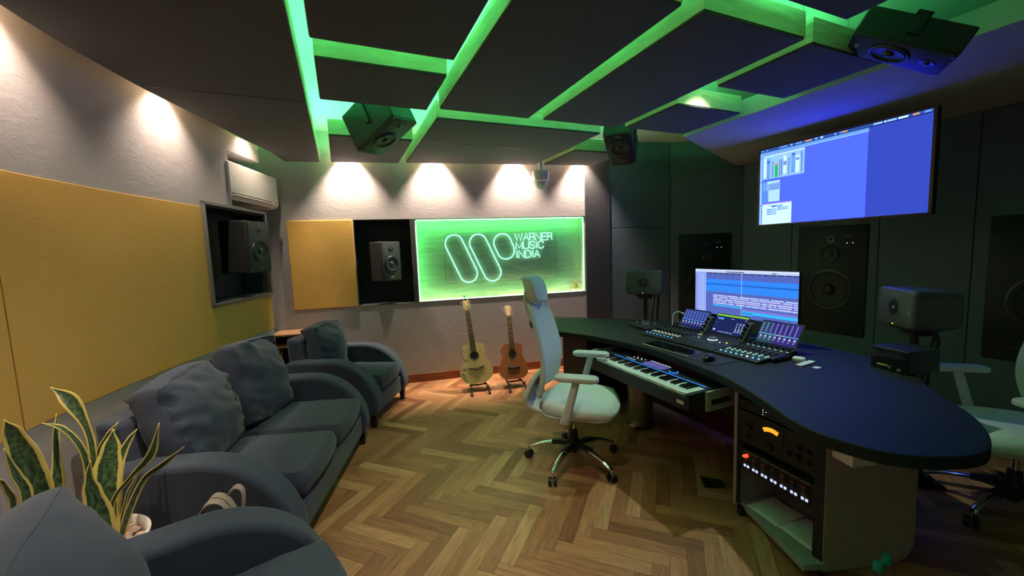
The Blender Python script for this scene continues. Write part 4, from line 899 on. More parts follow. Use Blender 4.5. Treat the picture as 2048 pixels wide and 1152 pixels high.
m = MB(); m.at(a_, (0, 0, math.atan2(d_.y, d_.x))); m.mat('white'); m.b2(.29, .38, -.012, -.001, .50, .515); m.build('cable_clip', t, bevel=.004)
# rack equipment
def rackthing(name, label, cat, z0, z1, d=.30, mat='black'):
    r = thing(name, label, cat, o_ + CA + V((0, 0, z0)), CR[2])
    m = MB(); m.mat(mat); m.b2(.031, .423, .004, .012, 0, z1 - z0); m.build('front_panel', r, bevel=.0015)
    m = MB(); m.mat('black'); m.b2(.034, .420, .012, d, .001, z1 - z0 - .001); m.build('chassis', r)
    return r
MT['rackface'] = plain('dark_rack_face', (.014, .014, .014), .4)
r = rackthing('audio_interface', 'thin black rack unit with tiny cyan lights at top of the rack', 'rack unit', .618, .664)
m = MB(); m.mat('ledwhite')
for x, z in ((.165, .034), (.165, .023), (.165, .010), (.182, .028), (.205, .030), (.213, .027)): m.cyl((x, .004, z), (x, .002, z), .0018, n=6)
m.build('indicator_lights', r)
r = rackthing('compressor', 'tall black rack compressor with glowing orange meter', 'rack unit', .44, .605, mat='rackface')
m = MB(); m.mat('orangeglow'); A1 = arc((.218, .045), .092, 122, 68, 12); A2 = arc((.218, .045), .072, 68, 122, 12); m.loft([[(x, .0005, z) for x, z in A1 + A2], [(x, -.003, z) for x, z in A1 + A2]]); m.build('meter_window', r)
m = MB(); m.mat('black'); m.b2(.16, .276, .0005, .004, .058, .148); m.build("meter_frame", r, bevel=.002)
for x, z, rr_ in ((.09, .09, .017), (.09, .035, .012), (.20, .032, .022), (.30, .05, .014), (.345, .10, .014), (.345, .05, .014), (.395, .10, .012), (.395, .05, .012)):
    q = MB(); q.mat('black'); q.lathe([(rr_, 0), (rr_ * .95, .016), (rr_ * .5, .018), (.001, .018)], (x, .004, z), 'Y', 20, cap=False); q.build('knob', r)
r = rackthing('preamp_rack', 'row of seven preamp modules with lilac buttons and red lamps', 'rack unit', .288, .402, mat='rackface')
for k in range(7):
    x0 = .058 + k * .0505
    m = MB(); m.mat('rackface'); m.b2(x0, x0 + .048, .001, .004, .003, .110); mo = m.build('module', r, bevel=.001)
    m = MB(); m.mat('silver'); m.b2(x0 + .002, x0 + .046, -.0005, .001, .104, .107); m.build('top_trim', mo)
    for i, (z, c_) in enumerate(((.082, 'redglow' if k == 0 else 'redknob'), (.054, 'greyknob'))):
        MT.setdefault('redknob', plain('red_brown_knob', (.20, .05, .03), .4)); MT.setdefault('greyknob', plain('grey_knob', (.10, .08, .08), .4))
        m = MB(); m.mat(c_); m.lathe([(.0095, 0), (.009, .014), (.001, .015)], (x0 + .024, .001, z), 'Y', 16, cap=False); m.build('knob', mo)
    if k == 0: m = MB(); m.mat('redglow'); m.lathe([(.008, 0), (.006, .008), (.001, .009)], (x0 + .008, .001, .073), 'Y', 12, cap=False); m.build('lamp', mo)
    for i in range(2): m = MB(); m.mat('ledlilac'); m.b2(x0 + .008 + i * .019, x0 + .020 + i * .019, -.003, .001, .018, .031); m.build('button', mo, bevel=.0015)
pp = [((1.98, 1.355), (1.80, 1.18), (1.92, 1.06), (2.10, 1.25)), ((1.86, 1.19), (1.875, 1.0), (2.08, .99), (2.06, 1.22))]
for k, (q4, lab) in enumerate(zip(([(1.925, 1.38), (1.905, 1.20), (2.12, 1.18), (2.14, 1.36)], [(1.905, 1.195), (1.885, 1.005), (2.10, .99), (2.115, 1.175)]), ('loose white paper sheet at the far side of rack floor', 'loose white paper sheet at the near side of rack floor'))):
    m = MB(); m.mat('paper'); n = 8; g_ = []
    for i in range(n + 1):
        for j in range(n + 1):
            u, v = i / n, j / n; a, b, c, d = [V((*p, 0)) for p in q4]; p = a * (1 - u) * (1 - v) + b * u * (1 - v) + c * u * v + d * (1 - u) * v
            g_.append((p.x, p.y, .0705 + .006 * abs(math.sin(3 * u + 2 * v + k)) + .002 * k))
    m.add(g_, [(i * (n + 1) + j, (i + 1) * (n + 1) + j, (i + 1) * (n + 1) + j + 1, i * (n + 1) + j + 1) for i in range(n) for j in range(n)])
    o = m.build('paper_sheet', solid=.0006); tag(o, lab, 'paper', 'papers in the rack cabinet')

# ------------------------------------------------------------------ synth keyboard on the tray
t = thing('synth_keyboard', 'long black synthesizer keyboard with blue light strip on the tray', 'keyboard', (1.715, 2.56, .5635))
# local: x toward the desk, y negative = to the player's right
m = MB(); m.mat('black'); m.b2(0, .30, -.985, 0, 0, .075); m.b2(.165, .30, -.985, 0, .075, .105); m.b2(0, .165, -.985, -.957, .075, .098); m.b2(0, .165, -.098, 0, .075, .096); m.build('case', t, bevel=.004)
KW = .0237; k0 = -.101
wk = []
for k in range(36):
    y = k0 - k * KW; m = MB(); m.mat('keywhite'); m.b2(.012, .162, y - KW + .0006, y - .0006, .078, .0965); m.build('white_key', t, bevel=.0015)
    if k % 7 in (0, 1, 3, 4, 5) and k < 35:
        m = MB(); m.mat('keyblack'); yc = y - KW; m.loft([[(x, yc + s_ * w_, z) for s_, z in ((-1, .0965), (1, .0965), (.8, zz), (-.8, zz))] for x, w_, zz in ((.066, .0058, .103), (.076, .0055, .1085), (.162, .0052, .1085))]); m.build('black_key', t)
m = MB(); m.mat('bluestrip'); m.b2(.1655, .1705, -.957, -.12, .105, .107); m.build('light_strip', t)
m = MB(); m.mat('synthscreen'); m.b2(.195, .262, -.585, -.395, .105, .1065); dp = m.build('display', t); 
m = MB(); m.mat('keywhite'); rr = random.Random(2)
for k in range(9): m.b2(.188, .192, -.415 - k * .02, -.405 - k * .02, .105, .1075)
m.build('display_buttons', t)
m = MB(); m.mat('bluestrip'); m.tube([(.222 + .026 * math.cos(a), -.66 + .026 * math.sin(a), .1075) for a in [2 * PI * i / 28 for i in range(28)]], .0025, 6, closed=True); m.build('dial_ring', t)
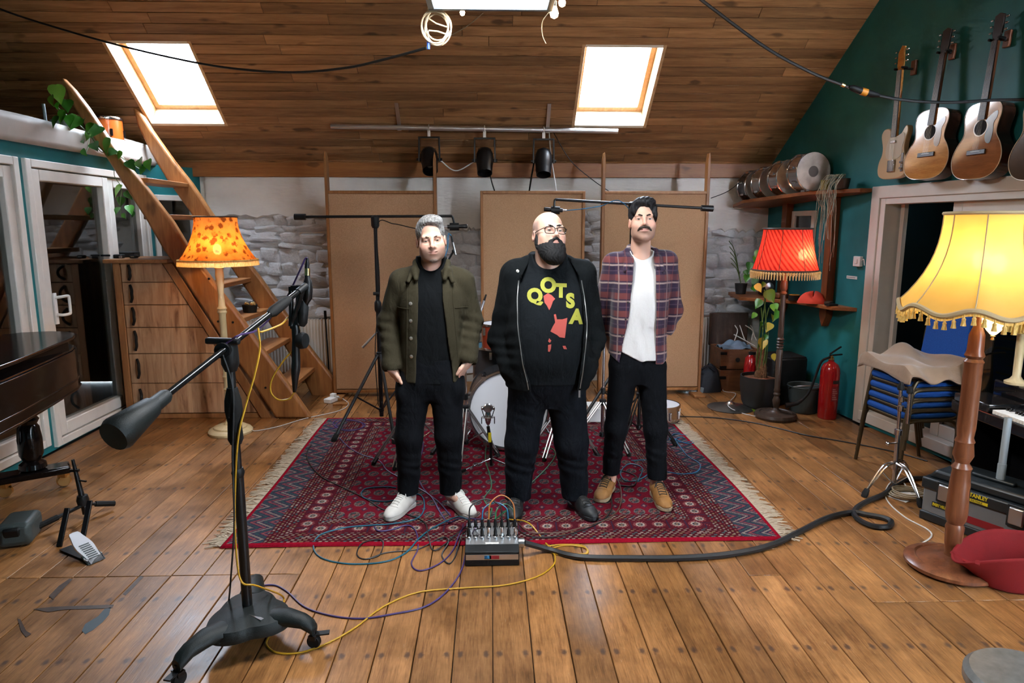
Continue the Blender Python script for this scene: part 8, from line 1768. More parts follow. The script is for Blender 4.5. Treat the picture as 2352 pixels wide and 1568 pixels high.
# ---------------------------------------------------------------- man in the olive jacket
def man_olive():
    root = thing('person', 'grey-haired man in an olive jacket and white shoes, hands in pockets', 'person', (-0.37, 3.93, ZR))
    hc = (0.034, -0.030, 1.625); R = Rot(7, -4, -5); P = dict(w=0.98, tone=1.0, eye=0.0040, stubble=(0.55, (0.16, 0.10, 0.075)))
    sho = [(-0.148, 0.03, 1.388), (0.204, 0.03, 1.388)]; elb = [(-0.232, 0.06, 1.145), (0.258, 0.06, 1.155)]; wri = [(-0.205, -0.035, 0.885), (0.236, -0.035, 0.930)]; han = [(-0.158, -0.025, 0.78), (0.176, -0.025, 0.82)]
    prof = [(0.86, 0.02, 0.02, 0.155, 0.105), (0.98, 0.022, 0.015, 0.150, 0.108), (1.12, 0.025, 0.012, 0.150, 0.112), (1.28, 0.028, 0.015, 0.165, 0.112), (1.38, 0.028, 0.025, 0.160, 0.095), (1.45, 0.03, 0.035, 0.10, 0.07)]
    hipL, hipR = (-0.075, 0.02, 0.88), (0.105, 0.02, 0.88); LL = [hipL, (-0.115, 0.0, 0.48), (-0.135, 0.04, 0.08)]; LR = [hipR, (0.112, 0.0, 0.48), (0.118, 0.04, 0.08)]
    f = body_field(hc, R, P, -0.36, 0.40)
    f.chain([(0.03, 0.015, 1.53), (0.03, 0.03, 1.40)], [0.057, 0.068], 0.03); f.torso(prof, -0.012, 0.03)
    for i in (0, 1):
        f.chain([sho[i], elb[i], wri[i]], [0.045, 0.038, 0.027], 0.02); fingers(f, wri[i], han[i], (0.4 if i == 0 else -0.4, -1, 0.1))
    for q in (LL, LR): f.chain(q, [0.085, 0.052, 0.036], 0.03)
    for (hx, hy, tx, ty) in ((-0.13, 0.06, -0.20, -0.07), (0.12, 0.06, 0.20, -0.06)): f.chain([(hx, hy - 0.02, 0.09), (tx, ty, 0.055)], [0.034, 0.026], 0.02)
    part_from(f, 'body', 'skin', root, skin_col(hc, R, P)); eyes(root, hc, R, (0.05, -1, -0.05)); brows(root, hc, R, 'brow_brown', 0.0, 0.0036)
    # hair
    f = head_field((hc[0], hc[1], hc[2] + 0.03)); f.head(hc, R, 0.3)
    f.h_ell((0, 0.018, 0.046), (0.082, 0.101, 0.091), 0.0); f.h_ell((0.008, -0.038, 0.100), (0.056, 0.048, 0.026), 0.03); f.h_ell((0.02, -0.01, 0.108), (0.048, 0.06, 0.022), 0.03)
    f.h_ell((-0.014, -0.108, 0.026), (0.054, 0.066, 0.080), 0.012, True); f.h_ell((0.022, -0.108, 0.024), (0.050, 0.062, 0.076), 0.012, True); f.h_ell((0, -0.06, -0.075), (0.12, 0.085, 0.075), 0.02, True); f.h_ell((0, 0.02, -0.105), (0.12, 0.12, 0.075), 0.015, True)
    for s_ in (-1, 1): f.h_ell((s_ * 0.084, 0.010, -0.012), (0.012, 0.022, 0.034), 0.006, True)
    f.shift(lambda X, Y, Z: 0.0006 * np.sin(300 * (X + 0.55 * Z) + 9 * np.sin(26 * Y))); part_from(f, 'hair', 'hair_grey', root)
    f = head_field((hc[0], hc[1] - 0.03, hc[2] - 0.08), 0.0024, 0.09); f.head(hc, R, 0.3); f.h_ell((0, -0.070, -0.104), (0.027, 0.022, 0.019), 0.0); part_from(f, 'chin_beard', 'stubble_grey', root)
    # t-shirt
    f = Field(axis(-0.26, 0.32, 0.006), axis(-0.22, 0.24, 0.006), axis(0.78, 1.54, 0.006)); f.torso([(0.80, 0.02, 0.02, 0.162, 0.114)] + prof + [(1.53, 0.03, 0.03, 0.078, 0.068)], 0.006, 0.03); f.chain([(-0.10, 0.03, 1.385), (0.03, 0.035, 1.44), (0.16, 0.03, 1.385)], [0.045, 0.055, 0.045], 0.03)
    f.ell((0.03, -0.045, 1.530), (0.078, 0.095, 0.078), 0.008, True); f.shift(fold(0.0022, 34, 12, 0.5)); part_from(f, 't_shirt', 'tee_black', root)
    # jacket
    f = Field(axis(-0.34, 0.37, 0.0055), axis(-0.24, 0.24, 0.0055), axis(0.76, 1.56, 0.0055))
    jp = [(0.80, 0.022, 0.015, 0.182, 0.128), (0.90, 0.022, 0.015, 0.182, 0.130), (1.12, 0.025, 0.014, 0.178, 0.135), (1.28, 0.028, 0.017, 0.192, 0.134), (1.39, 0.028, 0.027, 0.185, 0.112), (1.455, 0.03, 0.035, 0.10, 0.085)]
    f.torso(jp, 0.0, 0.03); f.chain([sho[0], (0.03, 0.04, 1.455), sho[1]], [0.060, 0.066, 0.060], 0.03)
    for i in (0, 1):
        e2 = tuple(a + (b_ - a) * 0.93 for a, b_ in zip(elb[i], wri[i])); f.chain([sho[i], elb[i], e2], [0.070, 0.062, 0.053], 0.03)
        cu_ = tuple(a + (b_ - a) * 0.88 for a, b_ in zip(elb[i], wri[i])); f.cap(cu_, e2, 0.056, 0.058, 0.008)
        far_ = tuple(a + (b_ - a) * 1.25 for a, b_ in zip(elb[i], wri[i])); f.cap(e2, far_, 0.040, 0.055, 0.004, True)
    f.torso([(0.70, 0.022, 0.015, 0.166, 0.112)] + [(z, a, b_, c_ - 0.014, d_ - 0.014) for z, a, b_, c_, d_ in jp[1:5]], 0.0, 0.0, 2.5, True)
    f.ell((0.03, 0.0, 1.56), (0.082, 0.09, 0.09), 0.01, True)
    # collar
    for s_ in (-1, 1):
        f.chain([(0.03, 0.105, 1.515), (0.03 + s_ * 0.062, 0.075, 1.515), (0.03 + s_ * 0.088, 0.015, 1.495), (0.03 + s_ * 0.092, -0.045, 1.455), (0.03 + s_ * 0.080, -0.085, 1.41)], [0.016, 0.018, 0.020, 0.020, 0.012], 0.012)
        f.chain([(0.03 + s_ * 0.105, -0.035, 1.455), (0.03 + s_ * 0.125, -0.085, 1.395)], [0.016, 0.011], 0.012)
    zL = ([0.75, 0.95, 1.15, 1.30, 1.40, 1.47], [-0.070, -0.055, -0.045, -0.035, -0.040, -0.03]); zR_ = ([0.75, 0.85, 0.95, 1.15, 1.30, 1.40, 1.47], [0.155, 0.150, 0.135, 0.118, 0.098, 0.095, 0.085])
    f.clip(lambda X, Y, Z: -np.maximum(np.maximum(np.interp(Z, *zL) - X, X - np.interp(Z, *zR_)), Y - 0.02))
    f.clip(lambda X, Y, Z: (0.815 + 0.10 * np.clip((np.abs(X - 0.03) - 0.10) / 0.08, 0, 1) + 0.03 * np.clip(Y / 0.1, 0, 1)) - Z if False else (0.815 + 0.0 * X) - Z + 0.0 * Y)
    f.shift(fold(0.0035, 46, 16, 0.0)); jo, co, fc = part_from(f, 'jacket', 'jacket_olive', root); bv = bvh_of(co, fc)
    for z in (1.272, 1.175, 1.075, 0.97): button(bv, -0.082 + 0.01 * (z - 1.2), z, 0.0105, 'button_metal', jo)
    for s_, xa in ((-1, -0.165), (1, 0.165)):
        seam(bv, [(xa, 1.245), (xa + 0.075 * (1 if s_ < 0 else 1), 1.242)], 0.0025, 'pocket_seam', 'jacket_olive', jo); 
    seam(bv, [(-0.100, 1.38), (-0.105, 1.15), (-0.118, 0.83)], 0.0022, 'placket_seam', 'jacket_olive', jo); seam(bv, [(0.150, 1.38), (0.165, 1.15), (0.185, 0.85)], 0.0022, 'placket_seam', 'jacket_olive', jo)
    # trousers
    f = Field(axis(-0.28, 0.32, 0.006), axis(-0.18, 0.20, 0.006), axis(0.07, 0.98, 0.006)); f.torso([(0.70, 0.012, 0.02, 0.10, 0.08), (0.76, 0.012, 0.02, 0.160, 0.112), (0.84, 0.015, 0.02, 0.182, 0.118), (0.95, 0.02, 0.02, 0.165, 0.115)], 0.0, 0.05)
    for q in ((-0.150, -0.025, 0.75), (0.172, -0.025, 0.76)): f.ell(q, (0.040, 0.060, 0.085), 0.03)
    f.chain([(-0.08, 0.015, 0.80), (-0.122, -0.005, 0.47), (-0.138, 0.04, 0.10)], [0.103, 0.080, 0.062], 0.03); f.chain([(0.105, 0.015, 0.80), (0.114, -0.005, 0.47), (0.118, 0.04, 0.10)], [0.103, 0.080, 0.064], 0.03)
    f.shift(lambda X, Y, Z: 0.0045 * np.sin(70 * Z + 30 * X + 3 * np.sin(20 * Z)) * np.clip((0.45 - Z) / 0.3, 0.15, 1)); f.clip(lambda X, Y, Z: 0.098 - Z + 0 * X); part_from(f, 'trousers', 'denim_black', root)
    for i, (hx, hy, tx, ty) in enumerate(((-0.118, 0.085, -0.245, -0.155), (0.112, 0.095, 0.258, -0.135))): shoe(root, (hx, hy), (tx, ty), 0.0, 1.0, 'shoe_white', 'sole_white', 'lace_white')
    for x in (-0.138, 0.118): MB().tube([(x, 0.04, 0.085), (x, 0.04, 0.13)], 0.048, 14).build('sock', 'sock_grey', root, local=True)
    return root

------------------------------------

▶ _Short exercise_:
From the entries above, extract each line containing "scene".

▶ _Response below_:
The Blender Python script for this scene continues. Write part 4, from line 899 on. More parts follow. Use Blender 4.5. Treat the picture as 2048 pixels wide and 1152 pixels high.
Continue the Blender Python script for this scene: part 8, from line 1768. More parts follow. The script is for Blender 4.5. Treat the picture as 2352 pixels wide and 1568 pixels high.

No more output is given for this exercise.